Take care, it's Floating Point Arithmetic

[lmm]

It's not commutative: -0 + 0 = -0, but 0 + -0 = 0.

[homeomorphic]

But doesn't IEEE-754 consider -0 and 0 equal? From https://en.wikipedia.org/wiki/IEEE_floating_point#Total-orde... :

"The normal comparison operations however treat NaNs as unordered and compare −0 and +0 as equal."

[ajross]

Right. -0 == 0. The existence of a "-0" is a property of the underlying representation.
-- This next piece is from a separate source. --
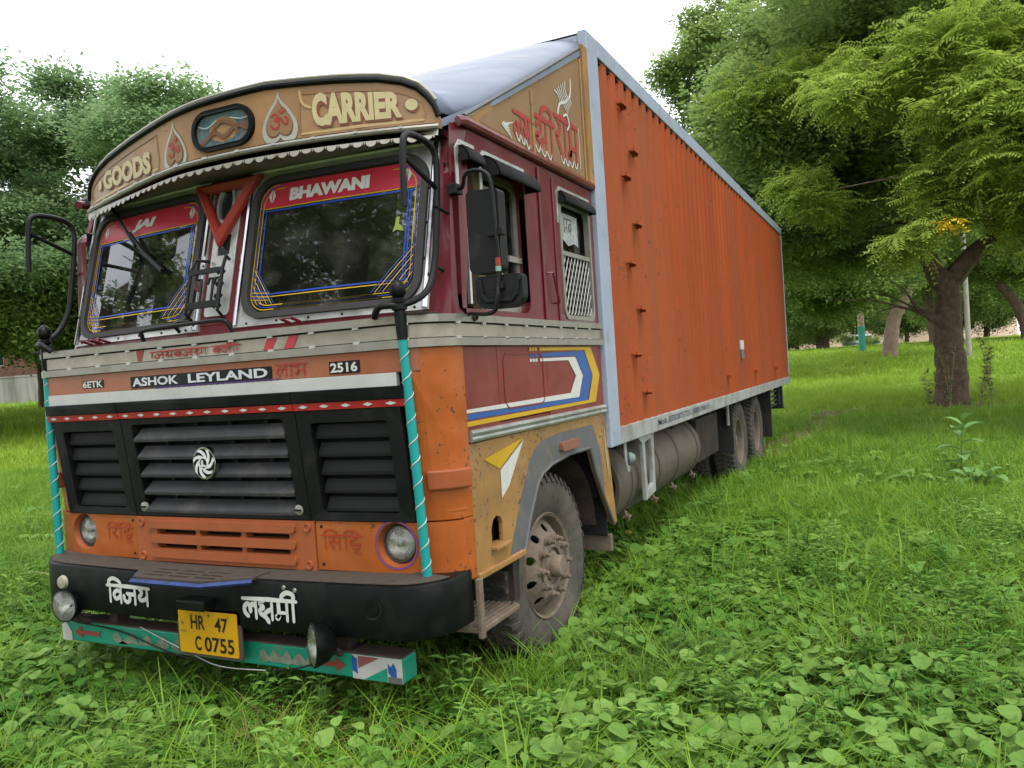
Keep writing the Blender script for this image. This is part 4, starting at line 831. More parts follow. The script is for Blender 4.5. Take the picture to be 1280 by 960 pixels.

The mathematical properties don't know about the sign bit, per se.

[ColinWright]

Ah, that's news to me - can you provide a reference? I'm trying to look it up but my Google-fu is failing to find a specific link. Thanks.

[notaddicted]

That's not the behaviour I'm seeing on my machine. (http://codepad.org/rlLuB5VF) ... but, if you subtract zero from zero the sign depends on the order: http://codepad.org/g9LzZWPd .

[VMG]

This paper is referenced in a newsgroup discussion: http://dl.acm.org/citation.cfm?id=156301.156303

http://newsgroups.derkeiler.com/Archive/Comp/comp.lang.funct...

[ColinWright]

So quoting from the discussion:

    Oh, of course: for non-NaNs, correctly implemented IEEE
    arithmetic is "exactly rounded". So addition of non-NaNs
    must be commutative for any given rounding rule, ...

[pascal_cuoq]

(-0.) + (+0.) and (+0.) + (-0.) both evaluate to +0., as any compiler should readily confirm.

[stephencanon]

N.B.: Except in round-to-minus-infinity, in which case they evaluate to -0.

[T-hawk]

Is the compiler calculating that at compile time based on the lexical tokens, or at runtime with native CPU floating point instructions? That absolutely matters.